In preparation, they're choreographed and groomed and grilled on rules of stage conduct, by a pair of established drag queen organizers who, with New Yawky know-it-all-ness, are as fiercely demanding as drill sergeants. Here's where the film's period is especially evident, inviting comparisons to later drag show docs like 1995's "Wigstock", with its wild and free-wheeling variety of bizarre drag performances. No such freedom of expression thirty years earlier, as the conventions of these fringe dwellers' burlesque are rigidly enforced, with the unquestioned conformity of regional folk dancing. In fact, it's written that the legendary Divine helped break this mass creative stranglehold, after violent opposition early in his stage career.

It's the transformation process on the big night that's really captivating, as the boys pluck away body hair, pile on make-up, pad and corset their figures, and fret over wigs and gowns. As we watch, this rather goofy looking bunch not only shed their maleness, but their individualism, as they turn into a small army of statuesque glamour girls.
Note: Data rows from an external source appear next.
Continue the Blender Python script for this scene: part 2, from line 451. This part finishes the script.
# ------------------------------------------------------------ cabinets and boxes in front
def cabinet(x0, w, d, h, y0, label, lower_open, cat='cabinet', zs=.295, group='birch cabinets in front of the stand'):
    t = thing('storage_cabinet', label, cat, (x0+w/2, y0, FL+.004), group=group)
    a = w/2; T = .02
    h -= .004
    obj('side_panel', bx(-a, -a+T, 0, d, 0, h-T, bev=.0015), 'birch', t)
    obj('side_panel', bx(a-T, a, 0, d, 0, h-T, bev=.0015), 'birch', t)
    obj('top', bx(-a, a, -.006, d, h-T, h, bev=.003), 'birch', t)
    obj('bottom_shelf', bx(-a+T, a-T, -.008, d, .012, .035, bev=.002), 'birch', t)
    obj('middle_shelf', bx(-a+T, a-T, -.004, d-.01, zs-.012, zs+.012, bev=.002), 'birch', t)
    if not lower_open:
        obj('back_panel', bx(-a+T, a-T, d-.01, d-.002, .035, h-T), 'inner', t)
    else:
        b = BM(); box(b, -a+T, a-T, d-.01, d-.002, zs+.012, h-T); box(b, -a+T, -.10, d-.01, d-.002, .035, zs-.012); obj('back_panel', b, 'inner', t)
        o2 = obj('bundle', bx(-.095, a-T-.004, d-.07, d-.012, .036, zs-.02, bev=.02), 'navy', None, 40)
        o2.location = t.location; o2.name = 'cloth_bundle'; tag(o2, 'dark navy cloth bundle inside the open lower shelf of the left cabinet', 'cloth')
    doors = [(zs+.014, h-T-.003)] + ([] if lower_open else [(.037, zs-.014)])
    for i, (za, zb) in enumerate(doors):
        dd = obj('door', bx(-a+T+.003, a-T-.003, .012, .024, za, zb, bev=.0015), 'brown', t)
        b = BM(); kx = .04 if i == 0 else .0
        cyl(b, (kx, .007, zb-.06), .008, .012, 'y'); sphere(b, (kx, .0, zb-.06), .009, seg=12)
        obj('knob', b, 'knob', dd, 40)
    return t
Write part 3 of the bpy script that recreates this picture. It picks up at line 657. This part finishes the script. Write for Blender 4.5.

The look, an exaggerated version of the Ursula Andriss 60s Greek goddess in a towering bouffant and streams of diaphanous chiffon, is a fun one but utterly uniform, and one all but loses track of the different players. The pageant itself is an embarrassing disaster, clearly sucked dry of any spontaneity in the planning stages, in a grubby old theatre with a bored society crowd in trendy attendance, and a catatonic Andy Warhol chairing the panel of judges. The competitors themselves are merely paraded about, not even allowed to lip-sync girl songs like they'd do in the clubs back home -- they're simply gaudy mannequins. Entertainment, such as it is, is provided by talentless local transies doing drunken versions of dreary old show tunes, while a tired strip joint orchestra tries valiantly to match their ever-changing tempos and keys. The night is a catastrophe in the making.

Tempers start to flare when the five finalists are announced, and some of those left backstage go ballistic with unconcealed envy. This shameless poor sportsmanship is carried onto the stage, when the fourth runner-up, a certain Miss Crystal, storms off in a huff. The crown, of course, goes to the undeniably prettiest, the reviled Miss Harlow, to politely thunderous applause, and in rivers of mascara, he weeps over this greatest moment of his life. The magic is short-lived, though, when who should be waiting backstage but Miss Crystal, who tears into Harlow, mocking his shoddy make-up and ugly dress that wasn't even clean, and insisting Harlow was not the prettiest -- Crystal was! The organizers spring to Harlow's defence, diverting Crystal's rage, with accusations that the whole pageant was rigged and they'll be sorry. As Harlow sobs, the threats and insults fly back and forth, with increasing shrillness, until the theatre management shows up and unceremoniously tosses everyone out. So much for that year's pinnacle of appreciation for the American cross-dressing arts.

As cheerfully tasteless a finale this is, celebrating bitchy stereotypes while pulling out on a note of cheap hilarity, it's refreshingly free of judgment pro or con, making for the best sort of historical artefact, superficial in its mood and thus unbiased as an accurate documentation for future cultural study. If, on EBay or wherever, you can track down "The Queen", enjoy it in good conscience --your neighbourhood drag queen certainly would.